Margaret Ajemian Ahnert avec sa mère Ester Minerajian Aharonian Ajemian

À New York, Ester se lie d'amitié avec un autre Arménien, Albert Ajemian, originaire de Dirvig et dont la famille avait elle aussi souffert durant le génocide arménien. Ils se marient le 24 avril 1921 à l'église arménienne de la 28ème Rue. Rien ne semble devoir être facile pour Ester : le Conseil de l'église refuse tout d'abord de marier le couple, ce 24 avril étant le 6ème anniversaire du génocide arménien, et surtout, parce que, techniquement, des mariages ne peuvent être célébrés durant le Carême. Ajemian Albert achève ainsi son émouvant récit :

"Parfois, j'imagine ma mère se baladant l'après-midi dans la rue où je vis. Je cherche souvent le téléphone pour l'appeler au Foyer Arménien, une habitude quotidienne; certains rituels sont difficiles à briser. Je pense à Oscar Wilde, qui a dit un jour : "La vérité est rarement pure et jamais simple". Je crois qu'Ester repose en paix, après avoir raconté sa vérité."
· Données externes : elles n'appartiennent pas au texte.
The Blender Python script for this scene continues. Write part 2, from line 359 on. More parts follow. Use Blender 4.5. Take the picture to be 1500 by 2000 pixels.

Henry Morgenthau Jr., le petit-fils de l'ambassadeur des États-Unis dans l'Empire ottoman en 1915, a été si ému par ce livre qu'il l'a qualifié de "chronique inspirée d'une des pires époques de l'histoire humaine," déclarant :

"Si de tels livres avaient été écrits il y a longtemps, l'autre génocide, qui s'ensuivit 25 ans plus tard, aurait pu ne jamais arriver."

 

                                                         Margaret Ajemian Ahnert

L'histoire de la vie d'Ester dérange les négationnistes du génocide arménien au point que plusieurs d'entre eux se sont manifestés lors d'une signature en 2007 chez Barnes and Noble, afin de répandre de fausses informations et interrompre la lecture. Ils furent dûment arrêtés et, comme le note Ajemian Ahnert : "Cet incident m'a effrayée, mais pas au point d'abandonner. Il a même renforcé ma détermination à faire connaître l'histoire de ma mère et révéler au monde la vérité sur ce qui s'est passé en 1915."